▶ [INSTRUCTION] Return the material exactly as supplied, apart from the pictures, which are omitted.

▶ [DATA EXTRACT]
···

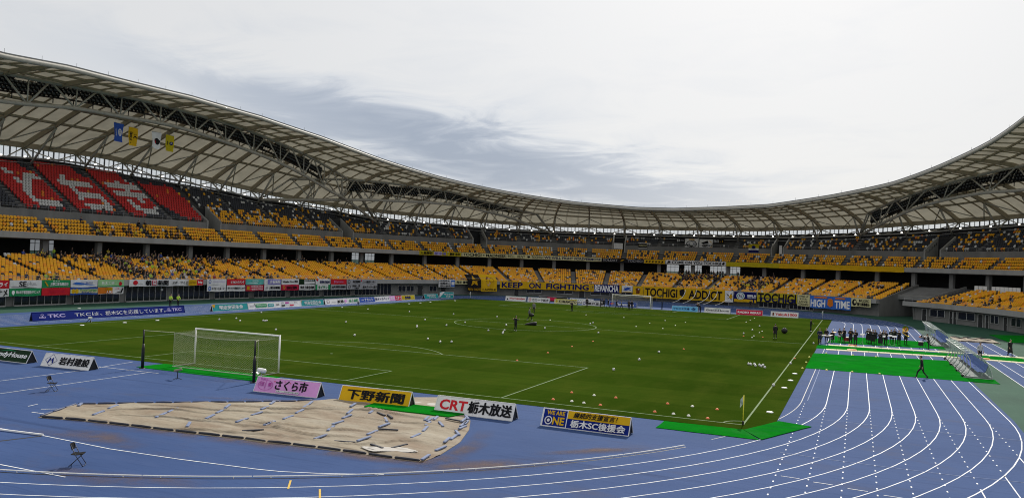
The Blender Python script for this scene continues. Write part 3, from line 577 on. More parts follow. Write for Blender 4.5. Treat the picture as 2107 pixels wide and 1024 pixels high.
        for k in range(61):
            u = (.2+.72*k/60) if key == 'B' else k/60*(.9 if key == 'A' else 1)+(0 if key == 'A' else .0); a, b = lerp_poly(ft, u), lerp_poly(fb, u0+(u1-u0)*u); j = min(range(0, len(R_S), 4), key=lambda q: (R_X[q]-a.x)**2+(R_Y[q]-a.y)**2)
            n = Vector((R_NX[j], R_NY[j], 0)); m = a.lerp(b, .55); m.x, m.y = a.x+n.x*1.5, a.y+n.y*1.5; cw.append((m, n, (a-b).length))
        mb = MB(); mb.grid([[c+n*q+Vector((0, 0, z)) for c, n, _ in cw] for q, z in ((-.55, -.12), (-.55, 0), (.55, 0), (.55, -.12), (-.55, -.12))])
        for q in (-.55, .55):
            for z in (.5, 1.05): mb.tube([c+n*q+Vector((0, 0, z)) for c, n, _ in cw], .03, 5)
        for c, n, _ in cw[::2]:
            for q in (-.55, .55): mb.tube([c+n*q, c+n*q+Vector((0, 0, 1.9))], .04, 5)
            mb.tube([c, c-Vector((0, 0, .9))], .08, 6)
        part(mb, 'catwalk', black_m)
        FL.append(cw)
FL = []
roof()

def floodlights():
    lens = mat('lamp_glass', (.10, .11, .12), .15, var=.2, scale=3, spec=.7)
    mb = MB(); mb.box((0, 0, 0), (.5, .34, .46)); mb.box((0, -.19, .02), (.42, .05, .36), mi=1); mb.box((0, -.2, .02), (.44, .02, .03), mi=2); mb.bar((0, .05, -.2), (0, .05, -.5), .4, .04)
    me = mb.mesh('floodlight', [black_m, lens, alu]); spots = []
    for cw in FL:
        c = [p for p, _, _ in cw]; L = [0]
        for a, b in zip(c, c[1:]): L.append(L[-1]+(b-a).length)
        for row, (q, z) in enumerate(((-.6, .3), (-.62, .85), (-.6, 1.4), (-.5, 1.95))):
            u = .4+row*.21
            while u < L[-1]-.3:
                i = next(k for k in range(len(L)-1) if L[k+1] >= u); t = (u-L[i])/(L[i+1]-L[i]); p = c[i].lerp(c[i+1], t); n = cw[i][1]
                run = int(u/3.4) % 4
                if not (row == 3 and run in (1, 3)) and not (row == 0 and run == 1): spots.append((p+n*q+Vector((0, 0, z)), math.atan2(n.y, n.x)-PI/2, (p-Vector(CAM)).length))
                u += .66
    spots.sort(key=lambda s: s[2] if s[0].y > -26 else 999)
    big = MB()
    for i, (p, a, _) in enumerate(spots):
        if i < 100:
            o = bpy.data.objects.new('floodlight', me); COL.objects.link(o); o.parent = STAND; o.location = p; o.rotation_euler = (rad(-28), 0, a)
        else:
            M = Matrix.Translation(p) @ Matrix.Rotation(a, 4, 'Z') @ Matrix.Rotation(rad(-28), 4, 'X')
            for f, v in ((0, 1),): big.add([M @ q.co for q in me.vertices], [tuple(pl.vertices) for pl in me.polygons])
            big.m[-len(me.polygons):] = [pl.material_index for pl in me.polygons]
    o = part(big, 'far_floodlights', [black_m, lens, alu]); o['kind'] = 'stuff'
floodlights()
# ------------------------------------------------------------------ ground, track, pitch and everything painted on them
YC, RK = 42.2, 36.5
def stadium_pts(r, n=40, y0=-1, y1=1):
    """closed oval at distance r from the straight axis"""
    p = [(r*math.cos(a), -YC+r*math.sin(a)) for a in np.linspace(-PI, 0, n)]
    return p+[(r*math.cos(a), YC+r*math.sin(a)) for a in np.linspace(0, PI, n)]
def sheet(name, pts, z, m, kind='structure'):
    mb = MB(); mb.poly([(x, y, z) for x, y in pts]); return tag(mb.build(name, m), kind=kind)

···

▶ [TASK RESULT]
The Blender Python script for this scene continues. Write part 3, from line 577 on. More parts follow. Write for Blender 4.5. Treat the picture as 2107 pixels wide and 1024 pixels high.
        for k in range(61):
            u = (.2+.72*k/60) if key == 'B' else k/60*(.9 if key == 'A' else 1)+(0 if key == 'A' else .0); a, b = lerp_poly(ft, u), lerp_poly(fb, u0+(u1-u0)*u); j = min(range(0, len(R_S), 4), key=lambda q: (R_X[q]-a.x)**2+(R_Y[q]-a.y)**2)
            n = Vector((R_NX[j], R_NY[j], 0)); m = a.lerp(b, .55); m.x, m.y = a.x+n.x*1.5, a.y+n.y*1.5; cw.append((m, n, (a-b).length))
        mb = MB(); mb.grid([[c+n*q+Vector((0, 0, z)) for c, n, _ in cw] for q, z in ((-.55, -.12), (-.55, 0), (.55, 0), (.55, -.12), (-.55, -.12))])
        for q in (-.55, .55):
            for z in (.5, 1.05): mb.tube([c+n*q+Vector((0, 0, z)) for c, n, _ in cw], .03, 5)
        for c, n, _ in cw[::2]:
            for q in (-.55, .55): mb.tube([c+n*q, c+n*q+Vector((0, 0, 1.9))], .04, 5)
            mb.tube([c, c-Vector((0, 0, .9))], .08, 6)
        part(mb, 'catwalk', black_m)
        FL.append(cw)
FL = []
roof()

def floodlights():
    lens = mat('lamp_glass', (.10, .11, .12), .15, var=.2, scale=3, spec=.7)
    mb = MB(); mb.box((0, 0, 0), (.5, .34, .46)); mb.box((0, -.19, .02), (.42, .05, .36), mi=1); mb.box((0, -.2, .02), (.44, .02, .03), mi=2); mb.bar((0, .05, -.2), (0, .05, -.5), .4, .04)
    me = mb.mesh('floodlight', [black_m, lens, alu]); spots = []
    for cw in FL:
        c = [p for p, _, _ in cw]; L = [0]
        for a, b in zip(c, c[1:]): L.append(L[-1]+(b-a).length)
        for row, (q, z) in enumerate(((-.6, .3), (-.62, .85), (-.6, 1.4), (-.5, 1.95))):
            u = .4+row*.21
            while u < L[-1]-.3:
                i = next(k for k in range(len(L)-1) if L[k+1] >= u); t = (u-L[i])/(L[i+1]-L[i]); p = c[i].lerp(c[i+1], t); n = cw[i][1]
                run = int(u/3.4) % 4
                if not (row == 3 and run in (1, 3)) and not (row == 0 and run == 1): spots.append((p+n*q+Vector((0, 0, z)), math.atan2(n.y, n.x)-PI/2, (p-Vector(CAM)).length))
                u += .66
    spots.sort(key=lambda s: s[2] if s[0].y > -26 else 999)
    big = MB()
    for i, (p, a, _) in enumerate(spots):
        if i < 100:
            o = bpy.data.objects.new('floodlight', me); COL.objects.link(o); o.parent = STAND; o.location = p; o.rotation_euler = (rad(-28), 0, a)
        else:
            M = Matrix.Translation(p) @ Matrix.Rotation(a, 4, 'Z') @ Matrix.Rotation(rad(-28), 4, 'X')
            for f, v in ((0, 1),): big.add([M @ q.co for q in me.vertices], [tuple(pl.vertices) for pl in me.polygons])
            big.m[-len(me.polygons):] = [pl.material_index for pl in me.polygons]
    o = part(big, 'far_floodlights', [black_m, lens, alu]); o['kind'] = 'stuff'
floodlights()
# ------------------------------------------------------------------ ground, track, pitch and everything painted on them
YC, RK = 42.2, 36.5
def stadium_pts(r, n=40, y0=-1, y1=1):
    """closed oval at distance r from the straight axis"""
    p = [(r*math.cos(a), -YC+r*math.sin(a)) for a in np.linspace(-PI, 0, n)]
    return p+[(r*math.cos(a), YC+r*math.sin(a)) for a in np.linspace(0, PI, n)]
def sheet(name, pts, z, m, kind='structure'):
    mb = MB(); mb.poly([(x, y, z) for x, y in pts]); return tag(mb.build(name, m), kind=kind)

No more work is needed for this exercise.